In late September, Australia's financial crime regulator AUSTRAC slapped a record AU$1.3 billion (US$912.6 million) fine on Westpac, one of the country's largest lenders, for multiple money-laundering and counter-terrorism financing violations. Among the most noteworthy of them: IFTI reporting failures to reasonably monitor customers for transactions linked to possible child exploitation and two failures to assess correspondent banking relationships' money laundering and terrorism financing risks. If the Federal Court of Australia approves the fine, it will become largest civil penalty in Australia's history.
"Our role is to harden the financial system against serious crime and terrorism financing, and this penalty reflects the serious and systemic nature of Westpac’s non-compliance,” Nicole Rose, chief executive officer of AUSTRAC, said in a statement.
Given the stiff fine and reputational fallout, Westpac appears serious about addressing its compliance deficiencies. The bank established a legal, regulatory and compliance committee, spent AU$632 million (just about 1/2 of that civil penalty) on financial crime compliance and doubled the size of financial-crime fighting staff over the past three years. It expects to have a dedicated team of 950 by year-end.

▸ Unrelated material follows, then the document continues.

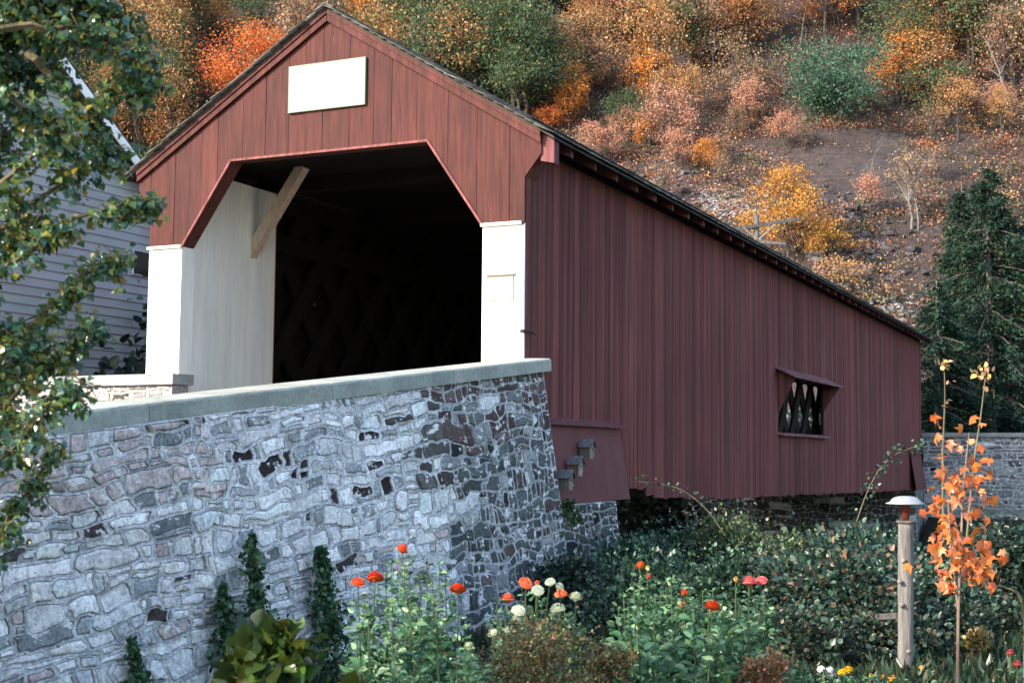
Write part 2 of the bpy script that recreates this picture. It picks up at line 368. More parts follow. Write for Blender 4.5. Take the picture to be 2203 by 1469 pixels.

Westpac is not the only big Australian lender with money-laundering woes. According to the FinCEN documents leaked in September, up to $US174 million of dirty money flowed through Australian banks. Macquarie Group accounted for about 72% of the suspicious transactions by value and Commonwealth Bank of Australia 44%. Commonwealth Bank was flagged for millions of dollars of transactions in Central Asia.
Yet there is a limit to how well banks can stymie money laundering on their own. After all, they are financial institutions, not regulators or law enforcement agencies. Fines are an effective way for regulators to signal that they take money-laundering breaches seriously, but fines alone won't solve the problem. Rather, AUSTRAC's own capabilities should be enhanced, and the regulator should work more closely with banks to monitor suspicious transactions and take appropriate action.
According to AUSTRAC data cited by The New Daily, Australian banks submitted roughly 250,000 suspicious matter reports (SMRs) to AUSTRAC in the 2018-19 financial year, up a whopping 96% year-on-year. Once banks have submitted a report, it is up to regulators and law enforcement "to investigate that and see if any steps should be taken," financial crime expert Louis de Koker of La Trobe University told The New Daily.